This research program examines digital vulnerability, algorithmic culture, and self-presentation dynamics in platform societies. The projects integrate interdisciplinary theoretical and methodological approaches to analyze how sociotechnical infrastructures and cultural contexts influence digital experiences, aesthetic normativity, and well-being. Ongoing projects include psychometric scale development, replication studies, and cross-cultural comparative research between Brazil and Portugal.
Project 1
Social media platforms increasingly shape how individuals perceive themselves, their bodies, and their social value. Yet, we still lack robust instruments to systematically assess individuals’ vulnerability to algorithmic visibility dynamics and platform-driven aesthetic norms.
Project overview
This project develops and validates the Digital Vulnerability Scale, a psychometric instrument designed to measure individuals’ susceptibility to platform-driven aesthetic norms, algorithmic visibility dynamics, and self-presentation pressures on Instagram. The project integrates theories from communication studies, information science, and digital psychology to conceptualize digital vulnerability as a multidimensional construct shaped by platform affordances and algorithmic infrastructures.

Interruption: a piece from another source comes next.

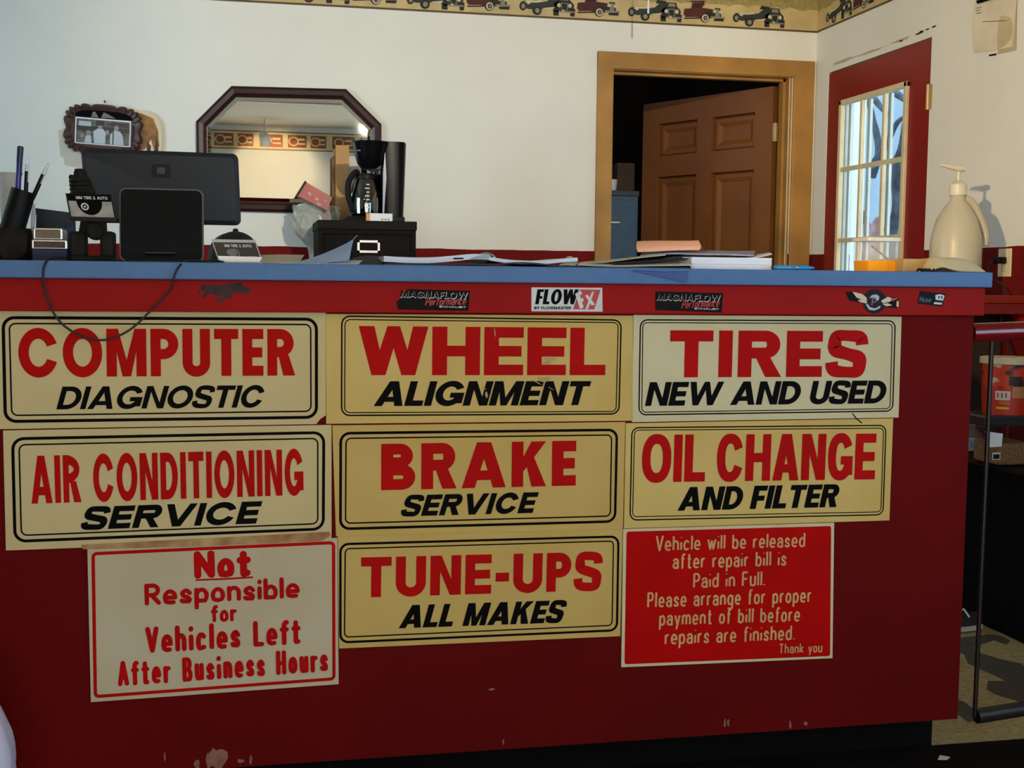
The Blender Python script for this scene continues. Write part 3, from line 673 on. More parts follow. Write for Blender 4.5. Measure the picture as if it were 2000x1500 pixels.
MB().flat([[tuple(a) for a in q]], s.f, .0009).build('torn_tape', mat('brown_torn_tape', (150, 98, 56), .7, rgb2=(196, 160, 108), noise_scale=25), s.root, fixn=False)

s = Sign('shop_sign', 'yellowed sign reading WHEEL ALIGNMENT with scratched lettering', Z2((50, 40), (1868, 50), (1864, 672), (52, 690)), C_B)
s.ring(Z2((140, 48), (1802, 72), (1788, 636), (138, 645)), .0029, .017, M_INK); s.ring(Z2((160, 70), (1783, 88), (1770, 620), (158, 627)), .0020, .011, M_INK)
s.text(capf('WHEEL', .31, .22, gap=.085, widths=dict(W=1.28, H=.90, E=.75, L=.70), e=2.2), *Z2((243, 402), (1703, 402), (243, 111)), M_SRED, 'red heavy capitals WHEEL')
s.text(capf('ALIGNMENT', .30, .22, gap=.065, shear=.26), *Z2((332, 585), (1618, 579), (332, 438)), M_INK, 'black slanted capitals ALIGNMENT')
z2v = quad_pts(Z2((1325, 345), (1370, 318), (1410, 330), (1340, 425), (1000, 520), (985, 480), (1380, 480), (1050, 150), (1300, 445)), s.y)
fs_ = s.f
o_ = chips('paint_chip', [(z2v[1].x + .004, z2v[1].y + .004, .016, .005, 0), (z2v[0].x + .012, z2v[0].y + .006, .012, .004, 0), (z2v[3].x, z2v[3].y, .016, .006, 0), (z2v[4].x, z2v[4].y, .003, .008, 0), (z2v[5].x, z2v[5].y, .006, .0014, -.5), (z2v[6].x, z2v[6].y, .008, .001, -.5), (z2v[7].x, z2v[7].y, .0012, .012, .1), (z2v[8].x, z2v[8].y, .012, .0012, -.5)], fs_, mat('scratched_ivory', (188, 152, 92), .6), s.root, 8, .0012)

s = Sign('shop_sign', 'yellowed sign reading BRAKE SERVICE in the middle of the counter', Z2((88, 700), (1822, 680), (1808, 1312), (110, 1356)), C_E)
s.ring(Z2((130, 738), (1780, 718), (1768, 1275), (128, 1320)), .0052, .020, M_INK); s.ring(Z2((165, 772), (1745, 752), (1737, 1240), (162, 1283)), .0028, .011, M_INK)
s.text(capf('BRAKE', .26, .235, gap=.13, widths=dict(B=.70, R=.72, A=.93, K=.74, E=.52)), *Z2((377, 1083), (1528, 1055), (377, 809)), M_SRED, 'red capitals BRAKE')
s.text(capf('SERVICE', .27, .23, gap=.10, shear=.30), *Z2((490, 1238), (1309, 1216), (490, 1113)), M_INK, 'black slanted capitals SERVICE')

s = Sign('shop_sign', 'pale ivory sign reading TIRES NEW AND USED', Z3((125, 50), (1870, 62), (1850, 718), (115, 748)), C_C)
s.ring(Z3((165, 78), (1832, 85), (1815, 680), (155, 705)), .0027, .016, M_INK); s.ring(Z3((182, 97), (1812, 105), (1797, 663), (175, 687)), .0019, .010, M_INK)
s.text(capf('TIRES', .31, .235, gap=.13, widths=dict(T=.66, R=.67, E=.57, S=.62), e=2.2), *Z3((357, 457), (1634, 452), (357, 150)), M_SRED, 'red heavy capitals TIRES')
s.text(capf('NEW AND USED', .27, .22, gap=.055, shear=.20, space=.26), *Z3((198, 643), (1779, 625), (198, 488)), M_INK, 'black slanted capitals NEW AND USED')
z3 = quad_pts(Z3((1550, 92), (1600, 730)), s.y)
MB().flat(ribbon([tuple(a) for a in quad_pts(Z3((1548, 690), (1575, 725), (1612, 755)), s.y)], .0022), s.f, .001).build('crack', M_INK, s.root, fixn=False)

s = Sign('shop_sign', 'yellowed sign reading OIL CHANGE AND FILTER', Z3((75, 756), (1815, 724), (1790, 1388), (62, 1440)), C_B)
s.ring(Z3((110, 780), (1772, 765), (1752, 1355), (97, 1390)), .0027, .016, M_INK); s.ring(Z3((128, 797), (1755, 785), (1737, 1335), (115, 1367)), .0019, .010, M_INK)
s.text(capf('OIL CHANGE', .185, .20, gap=.055, space=.14, widths=dict(O=.60, C=.55, H=.53, A=.56, N=.52, G=.54, E=.45, L=.43), e=2.3), *Z3((175, 1140), (1693, 1120), (175, 830)), M_SRED, 'red capitals OIL CHANGE')
s.text(capf('AND FILTER', .27, .22, gap=.06, shear=.20, space=.24), *Z3((410, 1325), (1470, 1300), (410, 1172)), M_INK, 'black slanted capitals AND FILTER')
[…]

This project was funded by CAPES (Coordination for the Improvement of Higher Education Personnel), Brazil, and the Araucária Foundation for Research Support through a full doctoral fellowship (2021–2025). International research mobility was supported by a competitive CAPES PhD research mobility fellowship, enabling a 10-month research stay at the University of Aveiro, Portugal.
Project 2
Digital vulnerability is a global phenomenon, yet most existing research remains culturally and geographically bounded, limiting our understanding of how platform effects unfold across contexts.
Project overview
This project replicates the original Digital Vulnerability Scale study in Portugal, applying the same survey instrument and methodological procedures used in the Brazilian context. The replication aims to validate the scale in a European sociocultural and regulatory environment, contributing to methodological robustness and cross-contextual reliability in digital media research.
Expected outcomes and impact
This replication study strengthens the scale’s methodological robustness and contributes to replication research in digital media studies. The findings will inform research on digital well-being and platform effects in European contexts and support the scale’s international applicability.
Project 3
In platform societies, vulnerability is not merely individual but infrastructural, emerging from algorithmic architectures that shape visibility, comparison, and self-worth.
Project overview
Building on the Brazilian and Portuguese datasets, this project conducts a cross-cultural comparative analysis of digital vulnerability across Latin American and European contexts. The study examines how sociocultural, regulatory, and platform-related factors shape vulnerability patterns, algorithmic visibility, and aesthetic normativity on Instagram.
Expected outcomes and impact
This project will generate one of the first cross-cultural comparative datasets on digital vulnerability, contributing to global debates on algorithmic culture, platform governance, and digital well-being. The findings have implications for digital literacy policies and regulatory frameworks in both European and Latin American contexts.